J’avoue que je suis très embarrassé. Il m’arrive de recevoir beaucoup d’étudiants et j’aimerais avoir des gens qui puissent prendre la suite. Je suis à la tête d’un fond d’archives (1) qui dépasse peut-être les 30.000 pièces et qui va du problème juif à la résistance, à la collaboration, à tous les aspects qui se sont dérobés. J’ai même investi la période 37/38 au moment où, après la guerre d’Espagne, des camps se sont ouverts chez nous.
Le procès, ces 6 mois passés avec l’accusé devant les yeux, cet accusé qui vous a souvent agressé, est-ce que votre regard a changé sur lui?

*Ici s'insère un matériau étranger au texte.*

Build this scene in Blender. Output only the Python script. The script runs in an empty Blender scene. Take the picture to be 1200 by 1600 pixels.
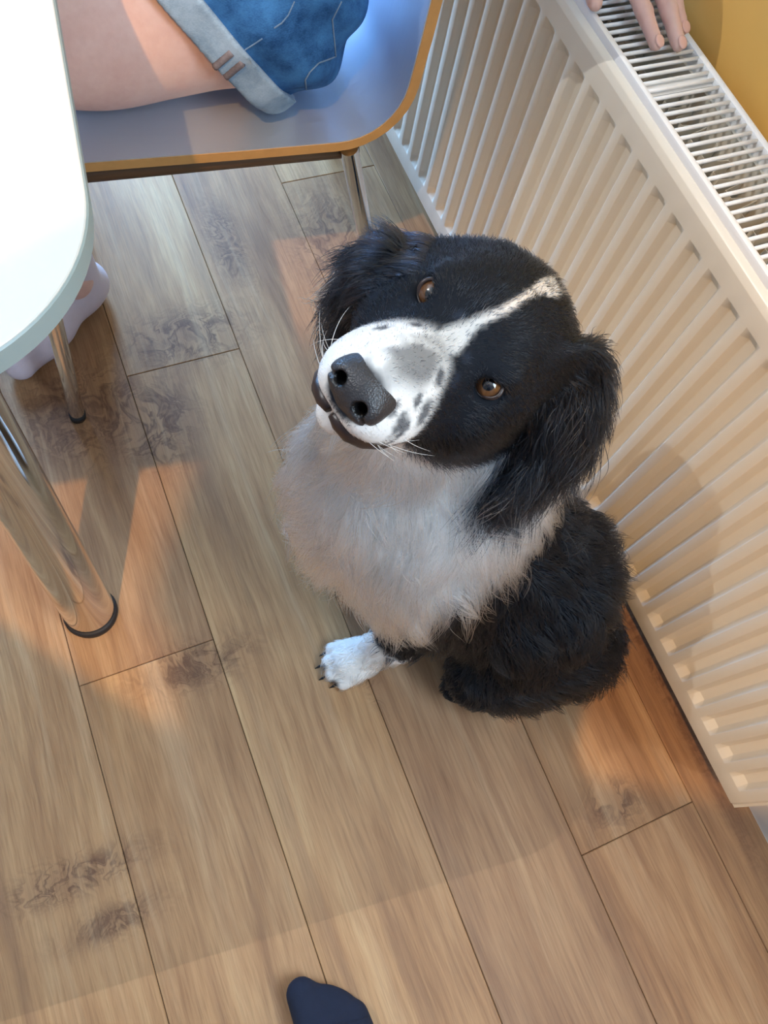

J’avoue qu’on s’est habitué à ce profil, on connaissait ses réactions, je savais que quelquefois je serai agressé. Il m’a accusé de détourner des pièces, de créer des pièces alors qu’elles existaient à l’instruction sans que les avocats se soient insurgés. En définitive, on a eu quand même affaire à une partie assez rude où se mêlaient la mauvaise foi, l’agression et aussi la volonté de nuire. Pour Papon, nous étions toujours des juifs, peut-être des juifs moins intéressants que la catégorie qu’il a voulu protéger en 44.
Papon toujours pas coupable pour lui?
Non, c’est un homme au-dessus de tout soupçon, c’est cette image là qu’il a voulu défendre. »
Portrait et entretien Jean-François Meekel
1: « Indiscrétions des Archives de l’Occupation »
Sous ce titre, Michel Slitinsky a publié, dans la collection Bordeaux Questions de Mémoire des Éditions C.M.D, un petit livre fort bien documenté. Il s’intéresse en particulier à une série de hauts fonctionnaires couramment répertoriés par les Allemands comme de bons collaborateurs. L’examen attentif de leur curriculum vitae post libération laisse pantois; pour la plupart, ils ont poursuivi une carrière tout-à-fait « honorable ».
voir avec ce lien la totalité des œuvres de Michel Slitinsky https://data.bnf.fr/fr/11924990/michel_slitinsky/
2: L’énorme fond d’archives de Michel Slitinsky est géré depuis son décès par son fils David qui a classé environ 70% des documents, il les tient à la disposition des historiens et des chercheurs intéressés par le sujet.